На берегу одной из таких рек я вспомнил историю Виктора Шкловского, который некогда один путешествовал по Хевсуретии. Это был тогда еще молодой, хотя уже очень известный человек. Могучий, полный неисчерпанных сил. Путешествующий по горной Грузии с целью познания всякого рода мест (почему-то я не мог не вспомнить Чичикова). Он шел в Барисахо по долинам и по взгорьям. Вдруг, увидев свежую манящую воду, брызги белой и одновременно (согласно с теорией цвета) многоцветной речной стремнины, решил искупаться. Течение было довольно бурным, но Шкловский знал свои силы. Было холодно, но Шкловский был “морж” (задолго до того, как появилось это обозначение отважных купальщиков), и ничто его не смущало. Он разоблачился и решительно погрузился в эти ледяные и сладостные пучины. Однако, насладившись речной прохладой, он приблизился к берегу и вдруг увидел наставленный на него длинный ружейный ствол. Очевидно, это ружье было “крими”, то есть одно из тех отличных кремневых ружей, которые англичане из Крыма во время Крымской же войны поставили кавказским горцам на всякий случай.

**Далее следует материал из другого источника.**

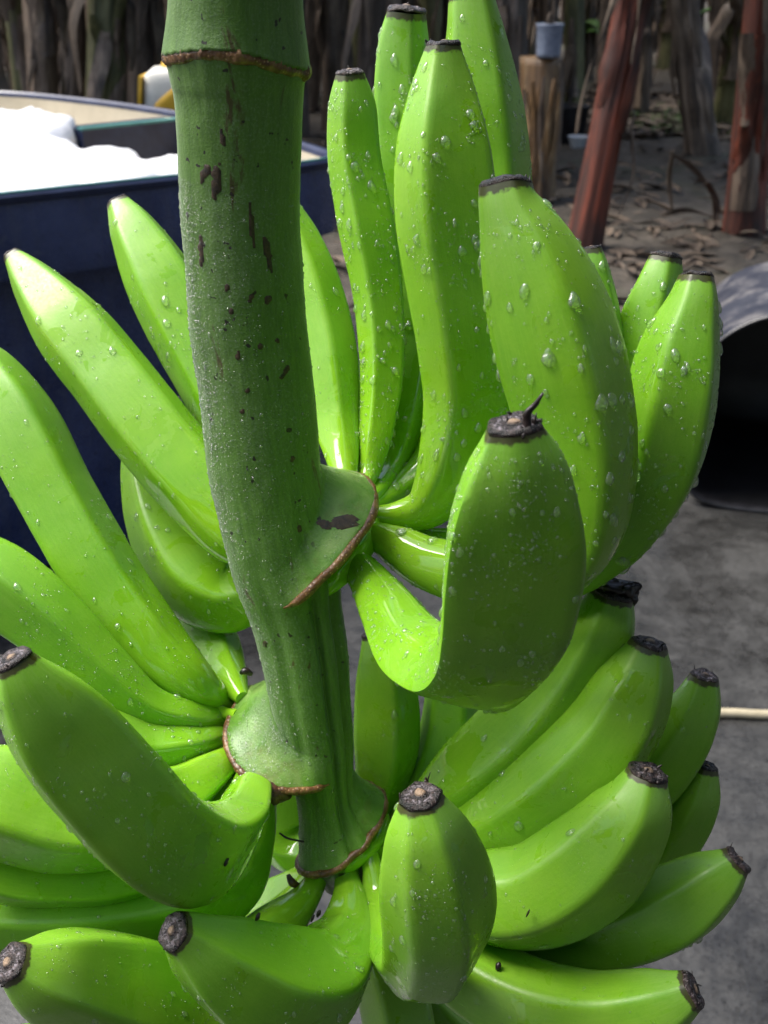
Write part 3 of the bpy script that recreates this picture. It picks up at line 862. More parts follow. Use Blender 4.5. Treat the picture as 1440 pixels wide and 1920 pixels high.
def make_stalk():
    n, m = 560, 144
    q = np.array([list(P(a, b, d)) + [r * d / FPX, b] for a, b, d, r in ST])
    s = catmull(q, n)
    c, rad, yy = s[:, :3], s[:, 3], s[:, 4]
    T, N, B = frames(c, CAM)
    # T points down here: T x N -> screen left, so flip to keep +90 deg = screen right
    B = -B
    th = np.arange(m) / m * 2 * np.pi - np.pi
    thd = np.degrees(th)
    # scar line: arched in front, lower at the right
    scar = 112 - 34 * np.exp(-((thd + 12) / 48) ** 2) + 20 * np.clip(np.sin(th), 0, 1) ** 2 - 4 * np.clip(-np.sin(th), 0, 1)
    dy = yy[:, None] - scar[None]                       # >0 below the scar
    R = np.ones((n, m))
    R += np.where(dy < 0, 0.085 * np.exp(dy / 45), 0.0)
    R += np.where(dy >= 0, 0.045 * np.exp(-dy / 26) - 0.05 * np.exp(-(dy / 7) ** 2), 0.0)
    low = np.clip((yy - 930) / 250, 0, 1)[:, None]
    groove = -0.20 * np.exp(-((thd[None] - 25) / 6) ** 2) - 0.18 * np.exp(-((thd[None] - 54) / 6) ** 2) - 0.07 * np.exp(-((thd[None] + 28) / 9) ** 2) + 0.03 * np.exp(-((thd[None] - 2) / 12) ** 2)
    R += groove * low
    R += 0.010 * np.cos(5 * th + 0.6)[None] + 0.003 * np.cos(11 * th)[None] + 0.0015 * np.sin(23 * th)[None]
    ear = np.zeros((n, m)); drop_ = np.zeros((n, m))
    rows_e = []
    for tab, L, pw in EARS:
        tab = np.array(tab, float)
        ye = np.interp(thd, tab[:, 0], tab[:, 1]); h = np.interp(thd, tab[:, 0], tab[:, 2], left=0, right=0)
        kern = np.exp(-0.5 * (np.arange(-12, 13) / 4.0) ** 2); kern /= kern.sum()
        h = np.convolve(np.concatenate([h[-12:], h, h[:12]]), kern, 'valid'); ye = np.convolve(np.concatenate([ye[-12:], ye, ye[:12]]), kern, 'valid')
        u = (ye[None] - yy[:, None])                      # px above the edge
        up = np.clip(1 - u / L, 0, 1) ** pw * (u >= 0)
        dn = np.clip(1 + u / 14.0, 0, 1) ** 0.6 * (u < 0)
        amt = (up + dn)
        R += h[None] * amt / (rad[:, None] / np.array([SD(y_) for y_ in yy])[:, None] * FPX)
        ear = np.maximum(ear, up * np.clip(h / 45.0, 0, 1)[None])
        rows_e.append((ye, h))
    pos = c[:, None] + (rad[:, None] * R)[..., None] * (np.cos(th)[None, :, None] * N[:, None] + np.sin(th)[None, :, None] * B[:, None])
    pos = pos + nrm(pos - c[:, None]) * (vnoise(pos, 30) * 0.0009 + vnoise(pos + 4, 160) * 0.00018)[..., None]
    pos[..., 2] += ear * vnoise(pos + 2, 60) * 0.0016
    V = pos.reshape(-1, 3)
    uv = np.stack([np.broadcast_to(np.abs(th / np.pi)[None], (n, m)), np.broadcast_to(np.linspace(0, 6, n)[:, None], (n, m))], -1).reshape(-1, 2)
    V = np.vstack([V, c[0]]); uv = np.vstack([uv, [0.5, 0]])
    j = np.arange(m); j2 = (j + 1) % m
    o = mesh_np('stalk', V, [grid_faces(n, m)[:, ::-1], np.stack([np.full(m, n * m), j, j2], -1)], M_STALK, bunch, uv=uv, origin=ORG)
    at_ = o.data.attributes.new('ear', 'FLOAT', 'POINT'); at_.data.foreach_set('value', np.append(ear.ravel(), 0).astype(np.float32))
    # scar band: rough brown ring along the line
    pts = []
    for i in range(m):
        k = np.interp(scar[i] + 3, yy, np.arange(n))
        a = int(k); f = k - a
        pts.append(pos[a, i] * (1 - f) + pos[a + 1, i] * f)
    pts = np.array(pts)
    cc = pts.mean(0)
    rr = 0.0024 * (1 + 0.45 * vnoise(pts, 130)); e = nrm(pts - cc)
    t2 = nrm(np.roll(pts, -1, 0) - np.roll(pts, 1, 0)); up = nrm(np.cross(t2, e))
    mm = 10; a = np.arange(mm) / mm * 2 * np.pi
    sv = pts[:, None] - e[:, None] * 0.0002 + rr[:, None, None] * (np.cos(a)[None, :, None] * e[:, None] * 0.75 + np.sin(a)[None, :, None] * up[:, None] * 1.05)
    sv = sv.reshape(-1, 3); sv += (vnoise(sv, 500) * 0.00035)[:, None]
    f = grid_faces(m, mm)
    wrap = np.stack([(m - 1) * mm + np.arange(mm), (m - 1) * mm + (np.arange(mm) + 1) % mm, (np.arange(mm) + 1) % mm, np.arange(mm)], -1)
    mesh_np('node_scar', sv, np.vstack([f, wrap]), M_RIM, o, origin=ORG)
    # fine dew, thickest on the weather side
    wts = (0.22 + 3.0 * np.exp(-((thd + 72) / 22) ** 2))[None] * np.ones((n, 1))
    nor = nrm(pos - c[:, None])
    for ye, h in rows_e:
        ii = np.where(h > 3.0)[0]
        # the run of columns the crown spans, in order round the stalk
        k0 = [q for q in ii if (q - 1) % m not in set(ii)][0]
        order = [(k0 + q) % m for q in range(len(ii))]
        e = []
        for q in order:
            kk = np.interp(ye[q], yy, np.arange(n)); a_ = int(kk)
            e.append(pos[a_, q] * (1 - (kk - a_)) + pos[min(a_ + 1, n - 1), q] * (kk - a_))
        e = np.array(e)
        for _ in range(14): e[1:-1] = (e[:-2] + 2 * e[1:-1] + e[2:]) / 4
        e[:, 2] -= 0.0012
        taper = np.clip(np.minimum(np.arange(len(e)), len(e) - 1 - np.arange(len(e))) / 6.0, 0.3, 1)
        tv, tf = tube(np.column_stack([e, 0.0021 * (1 + 0.15 * vnoise(e, 140)) * taper]), 160, 12)
        tv = tv + (vnoise(tv, 420) * 0.0003)[:, None]
        mesh_np('bract_scar', tv, tf, M_RIM, o, origin=ORG)
    # dried sap and scabs: thin raised crusts that follow the skin
    nr = nrm(pos - c[:, None])
    q_ = pos - CAM
    dz = q_[..., 1] * CP - q_[..., 2] * SP
    PX = 720 + FPX * q_[..., 0] / dz; PY = 960 - FPX * (q_[..., 1] * SP + q_[..., 2] * CP) / dz
    facing = np.sum(grid_normals(pos) * nrm(CAM - pos), -1); facing = facing * np.sign(facing[200, m // 2])
    for (sx, sy, rx, ry, rot) in ((646, 980, 30, 17, 0), (610, 985, 26, 9, .5), (406, 340, 11, 44, .1), (384, 326, 9, 20, .3), (503, 475, 7, 50, -.2), (472, 420, 5, 46, -.1), (377, 470, 6, 34, -.05), (426, 540, 7, 9, 0), (434, 583, 7, 9, 0), (503, 560, 8, 12, .3), (470, 560, 5, 12, .4), (487, 650, 6, 10, .4), (447, 667, 6, 12, 0), (466, 733, 7, 8, 0), (535, 697, 5, 18, .5), (520, 640, 6, 7, 0), (418, 262, 5, 26, -.2), (562, 992, 6, 9, 0), (497, 1208, 6, 7, 0), (455, 770, 5, 6, 0), (548, 860, 5, 9, .2)):
        dx_, dy_ = PX - sx, PY - sy
        u_ = (dx_ * math.cos(rot) + dy_ * math.sin(rot)) / (rx * .85); v_ = (-dx_ * math.sin(rot) + dy_ * math.cos(rot)) / (ry * .85)
        rad_ = u_ ** 2 + v_ ** 2 + 0.75 * vnoise(pos, 420) + 0.35 * vnoise(pos + 9, 900)
        ok = (rad_ < 1) & (facing > 0.05)
        qf = grid_faces(n, m)
        fsel = qf[ok.ravel()[qf].sum(1) >= 2]
        if not len(fsel): continue
        ids, inv = np.unique(fsel, return_inverse=True)
        bump_ = np.where(ok.ravel()[ids], 0.00035, -0.0003)[:, None]
        mesh_np('scab', pos.reshape(-1, 3)[ids] + nr.reshape(-1, 3)[ids] * bump_, inv.reshape(-1, 4), M_SCAB, o, origin=ORG)
    sel = slice(165, 540)
    scatter_drops(o, pos[sel], nor[sel], 2200, 0, 20000, wts=wts[sel], even=True)
    return o


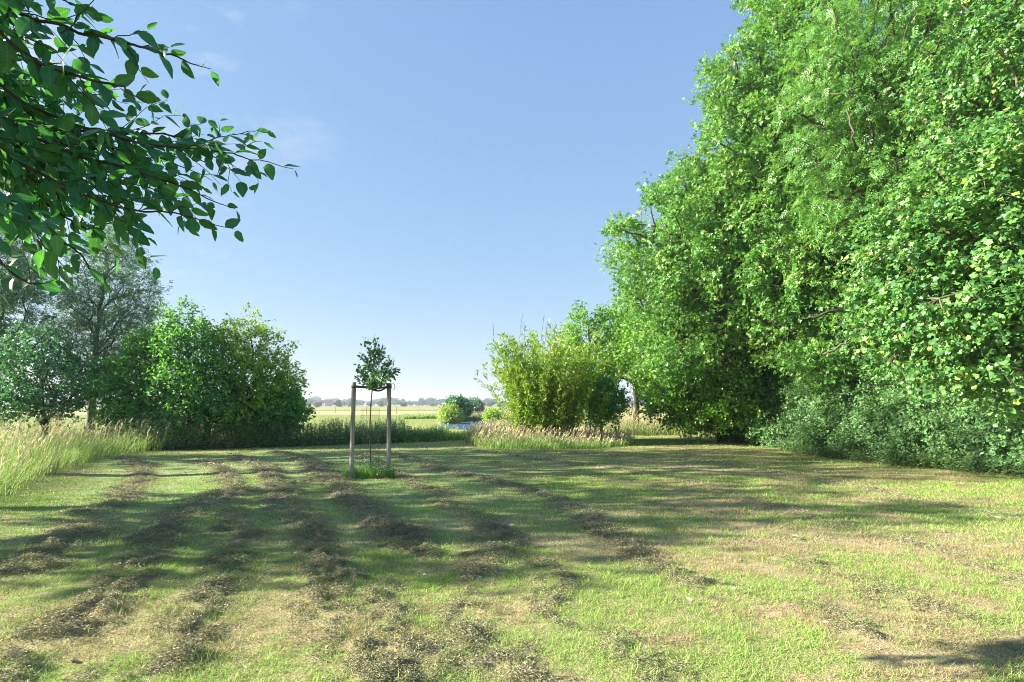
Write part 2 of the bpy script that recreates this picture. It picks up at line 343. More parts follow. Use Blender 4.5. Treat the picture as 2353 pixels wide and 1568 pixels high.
EDGE = [np.array(p) for p in ([-7.3, 4.0], [-7.6, 6.5], G(0, 1158), G(110, 1100), G(240, 1057), G(350, 1041), G(520, 1034), G(700, 1027), G(860, 1020), G(1060, 1013))]
ISL = [G(1064, 1013), G(1075, 1026), G(1130, 1034), G(1250, 1037), G(1350, 1034), G(1456, 1025), G(1440, 1014), G(1380, 1003), G(1250, 996), G(1120, 998)]
RED = [G(1620, 1004), G(1700, 1014), G(1780, 1027), G(1850, 1044), G(2000, 1064), G(2200, 1085), G(2353, 1102), np.array([11.2, 8.]), np.array([11.6, 3.])]
def inpoly(x, y, poly):
    r = np.zeros(np.shape(x), bool); n = len(poly)
    for i in range(n):
        a = poly[i]; b = poly[(i + 1) % n]
        c = ((a[1] > y) != (b[1] > y)) & (x < (b[0] - a[0]) * (y - a[1]) / (b[1] - a[1] + 1e-12) + a[0]); r ^= c
    return r
LAWN = EDGE + [G(1090, 1008), G(1250, 1004), G(1400, 1003), G(1520, 1002)] + RED + [np.array([11.6, -4]), np.array([-7.3, -4])]

def ground_mat(name, lawn):
    m, t, Nn, Lk = newmat(name)
    tcn = Nn.new('ShaderNodeTexCoord')
    def noise(sc, det=4, st=None):
        n = Nn.new('ShaderNodeTexNoise'); n.inputs['Scale'].default_value = sc; n.inputs['Detail'].default_value = det
        if st:
            q = Nn.new('ShaderNodeMapping'); q.inputs['Scale'].default_value = st; Lk.new(tcn.outputs['Object'], q.inputs[0]); Lk.new(q.outputs[0], n.inputs['Vector'])
        else: Lk.new(tcn.outputs['Object'], n.inputs['Vector'])
        return n.outputs['Fac']
    def mix(f, a, b):
        q = Nn.new('ShaderNodeMixRGB')
        for s, v in ((0, f), (1, a), (2, b)):
            if hasattr(v, 'links') or hasattr(v, 'is_linked'): Lk.new(v, q.inputs[s])
            else: q.inputs[s].default_value = v if s == 0 else (*v, 1)
        return q.outputs[0]
    pr = Nn.new('ShaderNodeBsdfPrincipled'); pr.inputs['Roughness'].default_value = .95; pr.inputs['Specular IOR Level'].default_value = .05
    if lawn:
        fine = noise(60, 5); r1 = ramp(Nn, [(.3, (.10, .14, .035)), (.7, (.24, .30, .09))]); Lk.new(fine, r1.inputs[0])
        r2 = ramp(Nn, [(.3, (.24, .19, .10)), (.7, (.46, .38, .22))]); Lk.new(fine, r2.inputs[0])
        r3 = ramp(Nn, [(.3, (.11, .10, .06)), (.7, (.25, .225, .14))]); Lk.new(fine, r3.inputs[0])
        a1 = Nn.new('ShaderNodeAttribute'); a1.attribute_name = 'dry'; a2 = Nn.new('ShaderNodeAttribute'); a2.attribute_name = 'clip'
        a3 = Nn.new('ShaderNodeAttribute'); a3.attribute_name = 'pale'; c = mix(a1.outputs['Fac'], r1.outputs[0], r2.outputs[0]); c = mix(a3.outputs['Fac'], c, (.27, .34, .14)); c = mix(a2.outputs['Fac'], c, r3.outputs[0])
        hb = fine
    else:
        sp = Nn.new('ShaderNodeSeparateXYZ'); Lk.new(tcn.outputs['Object'], sp.inputs[0])
        wob = noise(.02, 3); w = Nn.new('ShaderNodeMath'); w.operation = 'MULTIPLY_ADD'; w.inputs[1].default_value = 26; Lk.new(wob, w.inputs[0]); Lk.new(sp.outputs['Y'], w.inputs[2])
        mrn = Nn.new('ShaderNodeMapRange'); mrn.inputs[1].default_value = 0; mrn.inputs[2].default_value = 640; Lk.new(w.outputs[0], mrn.inputs[0])
        r = ramp(Nn, [(0, (.17, .23, .06)), (.085, (.24, .28, .09)), (.15, (.22, .26, .09)), (.165, (.50, .42, .22)), (.215, (.50, .42, .22)), (.235, (.20, .24, .07)), (.30, (.22, .26, .08)), (.32, (.44, .38, .20)), (.42, (.16, .21, .07)), (.44, (.42, .37, .2)), (.55, (.15, .2, .07)), (1, (.30, .29, .14))])
        r.color_ramp.interpolation = 'LINEAR'; Lk.new(mrn.outputs[0], r.inputs[0])
        hb = noise(3.0, 6, (1, .35, 1)); v = ramp(Nn, [(.25, (.62, .64, .55)), (.75, (1.25, 1.22, 1.2))]); Lk.new(hb, v.inputs[0])
        q = Nn.new('ShaderNodeMixRGB'); q.blend_type = 'MULTIPLY'; q.inputs[0].default_value = 1; Lk.new(r.outputs[0], q.inputs[1]); Lk.new(v.outputs[0], q.inputs[2]); c = q.outputs[0]
    Lk.new(c, pr.inputs['Base Color'])
    bp = Nn.new('ShaderNodeBump'); bp.inputs['Strength'].default_value = .6; bp.inputs['Distance'].default_value = .02 if lawn else .15
    Lk.new(hb, bp.inputs['Height']); Lk.new(bp.outputs[0], pr.inputs['Normal'])
    out = Nn.new('ShaderNodeOutputMaterial'); Lk.new(pr.outputs[0], out.inputs['Surface'])
    return m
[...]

На купальщика очень сурово смотрел хевсур. Взгляд был даже чересчур жесткий, враждебный, хотя при этом и удивленный, чрезвычайно любопытствующий. Дело в том, что хевсурский охотник принял Виктора Шкловского за горного дэва, то есть за существо, которое постоянно живет в данной реке, являясь штатным духом этого потока (как бы нимфой мужского пола). Как еще он мог бы отнестись к странному созданию, весьма отдаленно похожему на человека, маленькому, но мускулистому, совершенно лысому и при этом очень волосатому, только что бесхвостому, и к тому же что-то выкрикивающему на непонятном, ни на что не похожем языке. Русских слов этот хевсур никогда не слышал, говорить с ним по-немецки было еще более бессмысленно. Да и во всей Хевсуретии тогда мало было людей, сколько-нибудь знающих русский. Шкловский был категорически выловлен. Хевсур созвал зычными криками нескольких горцев, которые, накостыляв Виктору Борисовичу, надели на него тяжкие железные цепи, откованные, быть может, еще в кузнице Миндии, и, торжествуя, повели догола обнаженного демона по своим горным селениям. Насколько я знаю, Шкловского довольно долго так водили по всей Хевсуретии, показывали его и в Нижней, и в Верхней на радость горцам, которые то и дело побивали пленника камнями, от души проклинали и всячески издевались. Это была долгожданная, предсказанная преданиями победа над силами зла, достойная того, чтобы некий поэт гор сочинил новую поэму, которая дополнила бы общеизвестный эпический свод Важи Пшавелы. Все попытки Шкловского объясниться были бесполезны и пресекались, не помогали ни слова, ни жесты. Но время от времени сердобольные дети бросали несчастному чудовищу сырую лепешку. Иногда даже пропеченную, сырную, именуемую “хачапури”. Так продолжалось до самого Барисахо, который все же был сравнительно крупным населенным пунктом. И там нашелся один человек, который знал некоторое количество русских слов. Он смог объясниться с известным критиком-формалистом. Коль скоро было установлено, что, как это ни странно, Шкловский принадлежит к роду человеческому и не является представителем злокозненных исчадий преисподней, для него изыскали какое-то одеяние и в этом живописном рубище (впрочем, чего не носили в двадцатые годы!), он, залечивший раны, продолжил свой путь в Тифлис, где нашел интеллигентное и даже изысканно-аристократическое общество и прочел несколько лекций о состоянии современной прозы.